Funding Assistive Technology for Libraries and Other Organizations

There are two primary ways to fund assistive technology acquisition: build it into your organization's budget, or seek outside funding. When these don't work, it may be worth trying some creative strategies. This article covers all three approaches.

What to Budget For

When putting together a budget, keep in mind that it needs to cover more than assistive technology hardware and software. It should also include as many of the following as appropriate:

  • Planning time
  • Consultant fees
  • Staff time for implementation and training. This is essential -- even the best equipment will be underused or even abandoned unless it is matched by the skill and confidence of your staff.
  • Replacements and upgrades
  • Purchasing extra copies of popular products

Using Your Organization's Existing Budget

As you plan funding for assistive technology, see whether it can be fit into the library's existing budget. For example, if the library uses a line-item budget, then the assistive technology items to be funded might be spread among multiple line items. Work with library staff who are responsible for establishing the overall budget, and ask them to keep you apprised of procedures and deadlines for submitting requests.

Alternative Funding Sources

Potential alternative funding sources include foundations, supporters such as Friends of the Library, and endowments. Some sources may have a particular interest in funding services to people with disabilities, public computer labs, or both. See if there is a Foundation Center in your area that can assist you with researching resources.

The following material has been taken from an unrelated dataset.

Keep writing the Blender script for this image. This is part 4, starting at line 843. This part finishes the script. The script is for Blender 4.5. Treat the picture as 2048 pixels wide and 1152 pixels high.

For libraries, the Institute for Museum and Library Services  list grants under community engagement that could funding to serve people with disabilities. Contact your state library to discuss ways that you might benefit from LSTA funds.

Creative Strategies

If you can't find funding to cover all the equipment you would like to install, here are some alternative ideas:

  • Recycled Equipment. Every state has at least one assistive technology reuse program. Some have searchable online databases. General resources such as eBay, Craigslist, and Freecycle may also list assistive technology.
  • Talk to Manufacturers and Vendors. Manufacturers and vendors may have a product that they want to discontinue or expose to a wider audience. Contact them to see if you can get a donation or a discount.
  • Work with Community Partners. Talk to other local organizations that have public computer labs and may be open to pooling funds to purchase equipment of mutual interest.

Many assistive technologies are available free, or in inexpensive versions. They may meet the needs of your users. In any event, staff and users who are familiar with "low end" AT will have a better idea of which "upscale" products they can benefit from, and can make a more persuasive argument for funding.